Russia Introduces New Sanctions, “Taking Revenge For Crimea Platform”

A few hours after German Chancellor Angela Merkel left Moscow, the Russian government published a new extended list of sanctions on Ukrainian officials. Kyiv says Moscow is taking its revenge for the Crimea Platform summit, scheduled for August 23. Merkel had been in Ukraine a day before.

SOURCE: PRESIDENT.GOV.UA

More than seventy people were added to the Russian “blacklist,” including Foreign Minister Dmitry Kuleba and National Security, Defense Council Secretary Oleksiy Danilov, Verkhovna Rada’s Human Rights Ombudsperson Lyudmila Denisova, Governor of the Dnepropetrovsk region Valentin Reznichenko, and Audit Chamber chief Valery Patskan. They are all subject to a Russian-held asset freeze and a ban on exporting funds from Russia. Since 2018, more than 900 Ukrainian officials have been blacklisted by Russia. Also on August 20, Ukraine’s Council of National Security and Defense said it would impose sanctions on some pro-Kremlin figures in Ukrainian politics, businesses, and media, believed to spread “pro-Russian propaganda.” The most notorious person is Andriy Derkach, a Ukrainian lawmaker that the U.S. government sanctioned in 2020 after accusing him of being a Russian agent who tried to interfere in U.S. elections.

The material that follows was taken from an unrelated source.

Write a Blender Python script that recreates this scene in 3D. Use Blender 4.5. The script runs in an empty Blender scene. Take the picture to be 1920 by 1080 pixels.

Secretary of Ukraine’s Council of National Security and Defense Oleksiy Danilov said the sanctions imposed by Moscow against him were the “best gift for Ukraine’s thirtieth anniversary of independence.” In turn, Ukraine’s foreign minister Dmytro Kuleba believes this was revenge for holding the Crimea Platform summit. Top officials from 44 countries and blocs said they would take part in the August 23 summit, including fourteen presidents, prime ministers, and EU leaders. Some countries, including Latvia, Lithuania, Estonia, Poland, Slovakia, Hungary, Moldova, Slovenia, and Finland, sent presidents. EU Council president Charles Michel was also going to the summit along with four prime ministers and two parliamentary speakers. Among the attendees were also fourteen foreign ministers, also from Germany. Kyiv seeks the Crimea Platform to return Crimea––as Russia seized the peninsula in 2014––to Ukraine as an international forum on the issue looked to rally international support. “It is aimed at creating a coalition of countries to support the de-occupation of Crimea,” according to Kuleba. The Crimea Platform summit is part of Ukraine’s intense diplomatic efforts in the last days of August. On August 22, Angela Merkel flew to Kyiv while foreign guests will attend August 24 the ceremony to mark Ukraine’s thirtieth anniversary of independence. On August 31, Volodymyr Zelensky will fly to the United States for talks with U.S. President Joe Biden.